The thick morning fog slowly lifts as we leave the Golden Gate Bridge behind us on Highway 101, heading northeast. We’re in the San Francisco Bay in northern California, and the landscape around us changes radically as we cross the long red bridge. The city’s pleasant modernity and the enchanting atmosphere of Baker Beach give way to bucolic scenery that recalls the faraway countrysides of France and Italy. Generations of emigrants from the Old Continent made the Napa Valley the marvel that it is today, building America’s wineries with their hard work and passion.

California produces 90% of American wine, and it’s the world’s fourth-largest producer after Italy, France and Spain, generating 250 million crates of wine a year (12 bottles to a crate). Production has risen by 22% over the last 10 years, and the state is now home to over 4,000 wineries, up from only 1,870 in 2003. Wine has fueled phenomenal economic growth, adding over $125 billion to national GDP and creating 330,000 new jobs in the Golden State alone.

The industry remains primarily a family-run affair, peculiar for a country built on economies of scale and large corporations.

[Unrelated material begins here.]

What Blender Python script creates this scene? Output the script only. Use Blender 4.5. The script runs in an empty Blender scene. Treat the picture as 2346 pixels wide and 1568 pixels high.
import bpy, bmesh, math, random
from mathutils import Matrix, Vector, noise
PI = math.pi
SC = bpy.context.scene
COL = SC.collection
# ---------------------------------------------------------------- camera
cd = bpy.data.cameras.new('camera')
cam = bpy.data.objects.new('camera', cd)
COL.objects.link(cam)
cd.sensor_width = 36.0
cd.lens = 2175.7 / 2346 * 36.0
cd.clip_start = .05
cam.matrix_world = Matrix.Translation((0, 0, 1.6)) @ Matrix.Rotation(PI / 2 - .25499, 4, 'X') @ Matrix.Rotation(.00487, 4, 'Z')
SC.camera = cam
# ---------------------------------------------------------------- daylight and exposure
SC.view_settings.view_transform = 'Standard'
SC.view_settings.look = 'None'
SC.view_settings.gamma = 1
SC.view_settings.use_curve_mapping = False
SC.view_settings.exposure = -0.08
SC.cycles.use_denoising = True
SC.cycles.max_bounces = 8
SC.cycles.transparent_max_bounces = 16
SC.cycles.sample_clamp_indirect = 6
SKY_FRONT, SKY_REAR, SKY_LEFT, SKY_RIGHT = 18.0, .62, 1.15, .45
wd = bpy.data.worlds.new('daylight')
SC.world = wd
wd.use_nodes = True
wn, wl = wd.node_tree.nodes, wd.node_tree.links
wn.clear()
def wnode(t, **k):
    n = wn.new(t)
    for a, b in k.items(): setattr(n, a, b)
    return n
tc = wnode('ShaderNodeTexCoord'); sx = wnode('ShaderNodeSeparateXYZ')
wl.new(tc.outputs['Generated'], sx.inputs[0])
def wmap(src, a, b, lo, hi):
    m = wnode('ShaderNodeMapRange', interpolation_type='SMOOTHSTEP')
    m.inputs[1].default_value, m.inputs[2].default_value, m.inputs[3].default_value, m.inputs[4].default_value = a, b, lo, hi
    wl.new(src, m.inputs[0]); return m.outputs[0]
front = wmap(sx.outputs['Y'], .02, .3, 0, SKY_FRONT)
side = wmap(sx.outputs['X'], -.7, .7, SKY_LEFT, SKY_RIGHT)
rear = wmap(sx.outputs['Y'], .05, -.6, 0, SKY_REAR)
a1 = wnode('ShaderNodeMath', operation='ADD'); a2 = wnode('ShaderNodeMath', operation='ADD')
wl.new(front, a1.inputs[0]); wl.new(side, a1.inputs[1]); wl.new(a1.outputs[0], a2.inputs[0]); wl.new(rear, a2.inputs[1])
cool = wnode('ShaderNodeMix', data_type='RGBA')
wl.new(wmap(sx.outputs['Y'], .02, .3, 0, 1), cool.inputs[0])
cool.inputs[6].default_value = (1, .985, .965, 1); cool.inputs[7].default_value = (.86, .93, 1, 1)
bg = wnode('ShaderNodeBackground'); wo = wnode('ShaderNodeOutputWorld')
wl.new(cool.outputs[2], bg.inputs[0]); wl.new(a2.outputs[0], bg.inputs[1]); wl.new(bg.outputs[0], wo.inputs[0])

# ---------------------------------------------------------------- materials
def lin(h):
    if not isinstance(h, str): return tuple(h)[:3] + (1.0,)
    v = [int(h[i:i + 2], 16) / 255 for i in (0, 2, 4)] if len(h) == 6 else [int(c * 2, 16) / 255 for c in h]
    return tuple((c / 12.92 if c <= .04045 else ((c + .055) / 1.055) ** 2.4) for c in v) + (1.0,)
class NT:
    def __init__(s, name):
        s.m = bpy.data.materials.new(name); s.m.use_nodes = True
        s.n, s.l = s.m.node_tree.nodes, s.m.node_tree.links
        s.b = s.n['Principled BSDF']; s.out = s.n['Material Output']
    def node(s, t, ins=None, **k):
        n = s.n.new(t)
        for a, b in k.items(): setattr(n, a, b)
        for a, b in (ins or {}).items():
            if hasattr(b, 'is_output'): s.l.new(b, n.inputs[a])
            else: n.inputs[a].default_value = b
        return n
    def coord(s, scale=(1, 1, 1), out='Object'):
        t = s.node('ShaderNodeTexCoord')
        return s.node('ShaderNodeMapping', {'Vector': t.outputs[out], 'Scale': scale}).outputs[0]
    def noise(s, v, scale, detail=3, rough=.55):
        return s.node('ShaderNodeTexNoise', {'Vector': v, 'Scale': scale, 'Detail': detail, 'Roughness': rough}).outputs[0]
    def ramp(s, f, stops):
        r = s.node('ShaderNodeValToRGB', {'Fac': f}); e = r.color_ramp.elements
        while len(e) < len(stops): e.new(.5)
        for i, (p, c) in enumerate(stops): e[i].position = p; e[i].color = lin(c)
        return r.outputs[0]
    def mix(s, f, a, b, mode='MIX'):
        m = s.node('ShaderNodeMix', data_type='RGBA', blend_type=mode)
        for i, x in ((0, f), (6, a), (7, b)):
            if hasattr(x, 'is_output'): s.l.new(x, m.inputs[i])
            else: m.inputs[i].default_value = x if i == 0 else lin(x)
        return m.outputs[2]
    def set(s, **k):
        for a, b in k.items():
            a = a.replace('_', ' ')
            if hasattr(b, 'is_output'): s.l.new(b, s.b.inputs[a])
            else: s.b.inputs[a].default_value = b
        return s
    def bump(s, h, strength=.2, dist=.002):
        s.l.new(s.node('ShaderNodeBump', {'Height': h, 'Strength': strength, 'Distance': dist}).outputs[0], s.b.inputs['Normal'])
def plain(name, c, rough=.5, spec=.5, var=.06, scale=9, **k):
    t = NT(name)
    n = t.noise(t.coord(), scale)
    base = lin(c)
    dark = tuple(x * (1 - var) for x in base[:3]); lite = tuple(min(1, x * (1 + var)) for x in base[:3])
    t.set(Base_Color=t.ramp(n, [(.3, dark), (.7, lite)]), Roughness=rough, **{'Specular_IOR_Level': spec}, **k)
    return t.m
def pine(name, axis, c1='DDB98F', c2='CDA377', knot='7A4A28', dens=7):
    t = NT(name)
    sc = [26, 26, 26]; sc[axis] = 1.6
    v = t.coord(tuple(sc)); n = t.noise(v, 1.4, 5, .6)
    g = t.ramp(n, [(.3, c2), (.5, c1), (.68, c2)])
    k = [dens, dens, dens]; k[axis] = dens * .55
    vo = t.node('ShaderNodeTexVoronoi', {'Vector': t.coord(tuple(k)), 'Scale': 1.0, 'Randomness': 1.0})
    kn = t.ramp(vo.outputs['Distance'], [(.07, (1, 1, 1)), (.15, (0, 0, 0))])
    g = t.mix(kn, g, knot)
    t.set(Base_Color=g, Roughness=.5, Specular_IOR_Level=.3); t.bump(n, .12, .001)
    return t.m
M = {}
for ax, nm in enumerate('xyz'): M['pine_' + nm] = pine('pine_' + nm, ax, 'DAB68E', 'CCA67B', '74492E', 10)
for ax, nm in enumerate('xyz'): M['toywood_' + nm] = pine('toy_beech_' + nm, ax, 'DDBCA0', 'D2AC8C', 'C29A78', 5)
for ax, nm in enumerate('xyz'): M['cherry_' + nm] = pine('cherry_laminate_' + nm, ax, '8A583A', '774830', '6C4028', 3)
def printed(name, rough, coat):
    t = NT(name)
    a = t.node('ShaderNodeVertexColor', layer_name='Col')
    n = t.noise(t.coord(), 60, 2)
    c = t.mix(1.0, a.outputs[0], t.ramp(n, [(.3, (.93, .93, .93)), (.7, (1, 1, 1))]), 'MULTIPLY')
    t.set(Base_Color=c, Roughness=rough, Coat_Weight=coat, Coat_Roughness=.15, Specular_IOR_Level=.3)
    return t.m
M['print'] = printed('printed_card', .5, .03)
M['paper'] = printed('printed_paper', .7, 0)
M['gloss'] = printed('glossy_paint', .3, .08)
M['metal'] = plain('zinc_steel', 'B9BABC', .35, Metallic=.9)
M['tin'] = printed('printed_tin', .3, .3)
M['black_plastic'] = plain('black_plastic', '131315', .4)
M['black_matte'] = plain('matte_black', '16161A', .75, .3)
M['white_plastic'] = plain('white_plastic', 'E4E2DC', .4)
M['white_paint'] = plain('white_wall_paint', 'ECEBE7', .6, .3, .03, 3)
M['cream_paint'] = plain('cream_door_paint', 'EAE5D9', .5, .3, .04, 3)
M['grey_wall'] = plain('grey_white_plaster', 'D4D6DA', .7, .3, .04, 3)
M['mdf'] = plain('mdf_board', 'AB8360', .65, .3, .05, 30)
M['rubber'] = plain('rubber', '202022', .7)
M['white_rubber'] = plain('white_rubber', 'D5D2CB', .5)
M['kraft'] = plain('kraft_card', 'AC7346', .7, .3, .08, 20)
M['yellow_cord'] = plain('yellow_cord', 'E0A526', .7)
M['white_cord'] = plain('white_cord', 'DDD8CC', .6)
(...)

But much like every other Californian business, Napa’s vineyards are facing serious challenges resulting from severe drought that has brought rainfall to historic lows and worsened the state’s already hot climate. The drought’s effects are visible as we follow the 101, the bright green vineyards bordered by fields of progressively intense shades of yellow. It’s a sign that some crops have been abandoned in favor of grapevines and olives, northern California’s other major agricultural export.